© JUNGE FREIHEIT Verlag GmbH & Co.  www.jungefreiheit.de    22/00 26. Mai 2000

 
UMWELT
Die Dresdner Müllpförtner
Michael Gallon

Abfallvermeidung und Abfalltrennung bleiben oft wirkungslos, wenn die vorgesehenen Behälter anonym und unbeaufsichtigt befüllt werden können. Denn im Schutz der Masse können sich Abfallsünder, Umweltfrevler und solche, die es von ihrer Heimat anders gewöhnt sind, gut verstecken. Ihr Untun vermiest zudem dem durchschnittlichen deutschen Sammler das Sammeln. Und nicht selten weigern sich die Entsorgungsunternehmen, fehlbeschickte Wertstofftonnen zu entleeren, geben statt dessen die Leerung als Restmüll in Auftrag, was teuer wird. Doppelt teuer, weil mit dem grünen Punkt die Beseitigung bereits bezahlt ist. So startete in Dresden ein Projekt mit 1.000 Haushalten, das die verursachernahe Erfassung sicherstellt. Es läuft seit zwei Jahren mit großem Erfolg und heißt "Pro Count". Ein moderner Name, mit dem offenbar die Entwicklerfirma Paul Wolf GmbH ihren eigenen, allzu deutschen Namen zu kompensieren suchte. Das Identifizierungs- und Erfassungskonzept ist ausschließlich dem Hausmüll gewidmet.
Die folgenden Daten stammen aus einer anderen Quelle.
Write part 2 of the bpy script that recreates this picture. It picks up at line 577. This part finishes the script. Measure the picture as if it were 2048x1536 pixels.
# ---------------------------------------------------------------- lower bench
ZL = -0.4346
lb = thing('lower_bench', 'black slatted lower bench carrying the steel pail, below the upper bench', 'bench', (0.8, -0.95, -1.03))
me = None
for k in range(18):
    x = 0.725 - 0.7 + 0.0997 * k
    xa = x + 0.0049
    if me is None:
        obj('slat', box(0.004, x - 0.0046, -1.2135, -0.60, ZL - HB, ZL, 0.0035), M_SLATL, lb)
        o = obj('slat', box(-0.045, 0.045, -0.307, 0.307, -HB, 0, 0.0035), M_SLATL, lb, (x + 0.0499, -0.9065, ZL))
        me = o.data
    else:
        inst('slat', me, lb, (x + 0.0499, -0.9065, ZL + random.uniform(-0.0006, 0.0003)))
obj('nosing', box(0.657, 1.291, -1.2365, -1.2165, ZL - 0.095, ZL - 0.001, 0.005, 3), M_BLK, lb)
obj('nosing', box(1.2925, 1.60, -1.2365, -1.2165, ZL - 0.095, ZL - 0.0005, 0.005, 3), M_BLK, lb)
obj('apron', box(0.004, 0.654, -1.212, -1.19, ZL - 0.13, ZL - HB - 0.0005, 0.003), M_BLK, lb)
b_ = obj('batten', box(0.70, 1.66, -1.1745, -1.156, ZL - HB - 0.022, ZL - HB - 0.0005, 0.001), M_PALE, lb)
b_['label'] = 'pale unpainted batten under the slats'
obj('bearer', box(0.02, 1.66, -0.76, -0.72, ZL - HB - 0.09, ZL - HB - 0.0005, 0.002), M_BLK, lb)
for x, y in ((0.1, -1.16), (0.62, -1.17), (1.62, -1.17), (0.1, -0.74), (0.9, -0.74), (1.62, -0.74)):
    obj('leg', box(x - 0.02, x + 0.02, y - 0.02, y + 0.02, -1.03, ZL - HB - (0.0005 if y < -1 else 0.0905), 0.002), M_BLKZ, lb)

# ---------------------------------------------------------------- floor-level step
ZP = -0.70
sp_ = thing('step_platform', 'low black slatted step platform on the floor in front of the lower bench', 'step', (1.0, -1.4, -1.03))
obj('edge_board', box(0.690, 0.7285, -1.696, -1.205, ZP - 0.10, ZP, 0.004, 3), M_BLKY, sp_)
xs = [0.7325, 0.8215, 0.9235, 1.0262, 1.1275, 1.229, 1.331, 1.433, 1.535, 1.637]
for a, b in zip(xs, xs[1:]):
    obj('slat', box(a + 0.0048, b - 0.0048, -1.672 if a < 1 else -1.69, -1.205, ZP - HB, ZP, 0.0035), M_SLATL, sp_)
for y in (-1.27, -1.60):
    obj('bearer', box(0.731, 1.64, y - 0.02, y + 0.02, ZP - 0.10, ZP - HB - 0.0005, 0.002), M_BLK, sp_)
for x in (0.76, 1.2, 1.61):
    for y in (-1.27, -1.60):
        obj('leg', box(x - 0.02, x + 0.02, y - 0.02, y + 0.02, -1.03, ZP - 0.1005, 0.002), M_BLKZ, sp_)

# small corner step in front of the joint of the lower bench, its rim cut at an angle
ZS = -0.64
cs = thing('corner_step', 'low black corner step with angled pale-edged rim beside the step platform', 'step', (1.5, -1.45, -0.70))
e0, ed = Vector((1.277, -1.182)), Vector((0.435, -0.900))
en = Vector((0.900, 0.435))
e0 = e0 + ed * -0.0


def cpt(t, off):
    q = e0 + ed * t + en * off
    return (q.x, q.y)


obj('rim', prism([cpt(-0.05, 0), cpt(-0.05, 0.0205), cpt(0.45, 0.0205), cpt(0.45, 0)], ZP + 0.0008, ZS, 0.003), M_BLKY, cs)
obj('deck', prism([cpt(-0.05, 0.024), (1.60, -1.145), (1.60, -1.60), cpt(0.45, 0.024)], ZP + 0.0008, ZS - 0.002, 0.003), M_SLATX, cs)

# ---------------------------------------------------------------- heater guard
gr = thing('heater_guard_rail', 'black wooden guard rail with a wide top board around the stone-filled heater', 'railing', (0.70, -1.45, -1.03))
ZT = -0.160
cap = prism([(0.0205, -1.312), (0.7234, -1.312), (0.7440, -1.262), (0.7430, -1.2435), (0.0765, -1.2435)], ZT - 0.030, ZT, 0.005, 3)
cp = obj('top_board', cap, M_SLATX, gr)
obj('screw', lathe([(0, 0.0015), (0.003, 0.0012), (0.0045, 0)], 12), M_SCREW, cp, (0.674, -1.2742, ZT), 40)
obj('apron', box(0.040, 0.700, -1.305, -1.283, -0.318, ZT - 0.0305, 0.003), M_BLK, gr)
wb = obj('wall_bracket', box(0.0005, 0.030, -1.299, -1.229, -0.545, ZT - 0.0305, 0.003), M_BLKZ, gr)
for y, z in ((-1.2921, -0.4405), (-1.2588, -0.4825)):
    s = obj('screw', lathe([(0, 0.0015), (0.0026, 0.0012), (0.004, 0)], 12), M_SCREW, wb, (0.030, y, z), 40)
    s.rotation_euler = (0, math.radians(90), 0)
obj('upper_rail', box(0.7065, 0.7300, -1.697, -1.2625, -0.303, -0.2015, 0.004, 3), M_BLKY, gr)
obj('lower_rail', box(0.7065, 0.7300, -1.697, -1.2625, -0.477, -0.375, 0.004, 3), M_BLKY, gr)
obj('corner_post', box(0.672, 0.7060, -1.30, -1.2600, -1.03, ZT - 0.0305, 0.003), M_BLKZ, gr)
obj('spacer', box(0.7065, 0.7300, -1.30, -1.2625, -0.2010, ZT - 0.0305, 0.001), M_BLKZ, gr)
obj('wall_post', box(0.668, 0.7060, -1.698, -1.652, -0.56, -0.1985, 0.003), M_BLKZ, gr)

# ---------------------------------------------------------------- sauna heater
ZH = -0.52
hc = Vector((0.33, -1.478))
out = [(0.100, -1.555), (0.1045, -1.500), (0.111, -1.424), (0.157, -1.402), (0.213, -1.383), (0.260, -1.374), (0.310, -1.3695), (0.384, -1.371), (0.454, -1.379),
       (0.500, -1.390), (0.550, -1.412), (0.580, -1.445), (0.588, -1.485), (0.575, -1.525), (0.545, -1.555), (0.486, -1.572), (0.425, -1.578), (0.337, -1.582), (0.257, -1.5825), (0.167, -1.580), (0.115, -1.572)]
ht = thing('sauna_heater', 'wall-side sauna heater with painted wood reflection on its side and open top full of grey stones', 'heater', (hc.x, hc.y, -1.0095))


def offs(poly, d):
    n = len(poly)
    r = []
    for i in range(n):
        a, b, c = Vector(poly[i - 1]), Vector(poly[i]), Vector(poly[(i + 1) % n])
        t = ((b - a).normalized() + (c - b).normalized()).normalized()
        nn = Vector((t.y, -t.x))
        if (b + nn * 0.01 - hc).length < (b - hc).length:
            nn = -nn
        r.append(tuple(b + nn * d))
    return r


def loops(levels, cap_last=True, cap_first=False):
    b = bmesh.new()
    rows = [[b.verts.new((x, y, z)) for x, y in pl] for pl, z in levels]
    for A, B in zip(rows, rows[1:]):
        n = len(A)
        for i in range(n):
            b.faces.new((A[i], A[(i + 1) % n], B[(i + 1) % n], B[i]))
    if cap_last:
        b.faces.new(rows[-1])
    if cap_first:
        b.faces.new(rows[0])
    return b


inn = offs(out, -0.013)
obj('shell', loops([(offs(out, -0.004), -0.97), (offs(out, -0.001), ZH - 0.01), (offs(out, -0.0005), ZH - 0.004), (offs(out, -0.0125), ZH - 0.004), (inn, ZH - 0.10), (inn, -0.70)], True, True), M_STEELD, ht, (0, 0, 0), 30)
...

An der Abholung von "Grüne Punkt"-Abfällen des "Dualen Systems Deutschlands", Biogut oder Sperrmüll ändert sich nichts. "Pro Count" arbeitet mit zentralen Containern, deren doppelte Schleusen ein optimales Befüllen ermöglichen. Zum Öffnen des Deckels erhält jeder Haushalt eine Berechtigung in Form eines Transponderstifts als Schlüsselanhänger, der eine individuelle Kennummer jedes Haushalts birgt. Beim einmaligen Beschicken werden bis zu 15 Liter Hausmüll verschlungen. Mit Inbetriebnahme reduzierten sich die Kosten der Restabfallentsorgung um mehr als die Hälfte bei gleichzeitigem Anstieg der Wertstoff- und Biogutanteile. Fazit: doppelt gut statt doppelt teuer.